From Louis Roe, Associate Art Director 

Corpses Fools and Monsters

Currently enjoying Corpses, Fools and Monsters: An Examination of Trans Film Images in Cinema by trans film critics Caden Mark Gardner and Willow Catelyn Maclay, a new release from Repeater. With the recent success of Jane Schoenbrun’s cerebral trans horror drama, I Saw the TV Glow, this is a great time to dig deeper into the images of transness that have both reflected and guided the development of trans identity in visual media.

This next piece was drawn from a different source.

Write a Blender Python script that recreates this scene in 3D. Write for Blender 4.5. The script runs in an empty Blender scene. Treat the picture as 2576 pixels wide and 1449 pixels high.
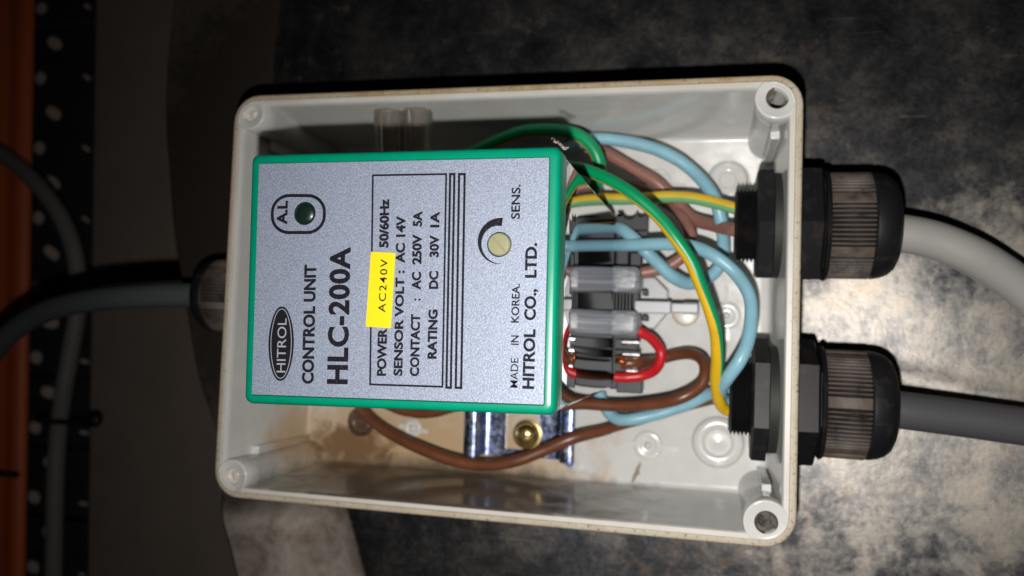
import bpy, bmesh, math, random
from mathutils import Vector, Matrix
random.seed(7)
S = 0.001                                   # everything below is written in millimetres
scene = bpy.context.scene

# ------------------------------------------------------------------ camera, light, world
CAM = Vector((141.621, 49.634, 261.882))
RIGHT = Vector((0.9691, 0.0360, -0.2439)); UP = Vector((-0.0213, 0.9978, 0.0628))
BACK = RIGHT.cross(UP).normalized(); UP = BACK.cross(RIGHT).normalized(); RIGHT.normalize()
FPX = 2100.0
cd = bpy.data.cameras.new('camera'); cam = bpy.data.objects.new('camera', cd)
scene.collection.objects.link(cam); scene.camera = cam
cam.matrix_world = Matrix(((RIGHT.x, UP.x, BACK.x, CAM.x*S), (RIGHT.y, UP.y, BACK.y, CAM.y*S),
                           (RIGHT.z, UP.z, BACK.z, CAM.z*S), (0, 0, 0, 1)))
cd.sensor_width = 36; cd.lens = 36*FPX/2576; cd.clip_start = 0.005; cd.clip_end = 20
cd.dof.use_dof = True; cd.dof.focus_distance = 0.170; cd.dof.aperture_fstop = 16

w = bpy.data.worlds.new('World'); scene.world = w; w.use_nodes = True
w.node_tree.nodes['Background'].inputs[0].default_value = (0.9, 0.95, 1, 1)
w.node_tree.nodes['Background'].inputs[1].default_value = 0.002

ld = bpy.data.lights.new('phone_flash', 'SPOT'); lamp = bpy.data.objects.new('phone_flash', ld)
scene.collection.objects.link(lamp)
ld.energy = 2.25; ld.color = (1.0, 0.965, 0.92); ld.shadow_soft_size = 0.0018
ld.spot_size = math.radians(122); ld.spot_blend = 1.0
LPOS = CAM + Vector((-3.5, -18.0, -1.0)); TGT = Vector((152, 42, 0))
lamp.location = LPOS*S
lamp.rotation_euler = (TGT-LPOS).to_track_quat('-Z', 'Y').to_euler()

vs = scene.view_settings; vs.view_transform = 'Standard'; vs.look = 'None'
vs.exposure = 0; vs.gamma = 1; vs.use_curve_mapping = False

def at(px, py, z):
    "point (mm) on the plane at height z above the box floor, seen at photo position px, py (2576 wide)"
    d = RIGHT*((px-1288)/FPX) + UP*(-(py-724.5)/FPX) - BACK
    return CAM + d*((z-CAM.z)/d.z)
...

One of my favorite things about reading about movies is the accompanying watchlist. Of course, Gardner and Maclay’s index includes classics like Boys Don’t Cry, Paris Is Burning, and Funeral Parade of Roses, but their index also encompasses the likes of Frankenstein, Perfect Blue, Tetsuo the Iron Man, and, of course, the timeless transgender classic Bambi. So far, I’ve watched Ernst Lubitsch’s 1918 silent film, I Don’t Want to Be a Man, in which a delightfully rowdy Ossi Oswalda disguises herself as a man to enjoy a night on the town without the trappings of womanhood—and, in the process, accidentally gay-seduces her strict new guardian.

For those just looking for a bite-sized intro to Gardner and Maclay’s work, check out the Film Comment podcast episode where they discuss their research with host Devika Girish.

 

From Mai-Linh Weller, Digital and Social Media Intern 

Swan Song

As a Chicago native, this is my first summer in Massachusetts, which means bringing Elin Hilderbrand’s coastal reads as company on my lengthy commutes on the T. After devouring The Hotel Nantucket, I’m reading her newest release, Swan Song, a twisting story that transports you straight to Nantucket for the final Chief Ed Kapenash case. I also recently finished Judy Blume’s Summer Sisters, a novel of found sisterhood spanning eighteen years, which has further enriched my New England summer reading list. 

As I’ve had the pleasure of being an intern this summer, I’ve been cracking open many of our titles, like Sara Petersen’s Momfluenced and Oiyan Poon’s Asian American is Not a Color. Although interning at Beacon has exponentially increased my never-ending TBR, I’ve relished exploring our social-justice titles, especially during this unpredictable and vital political season.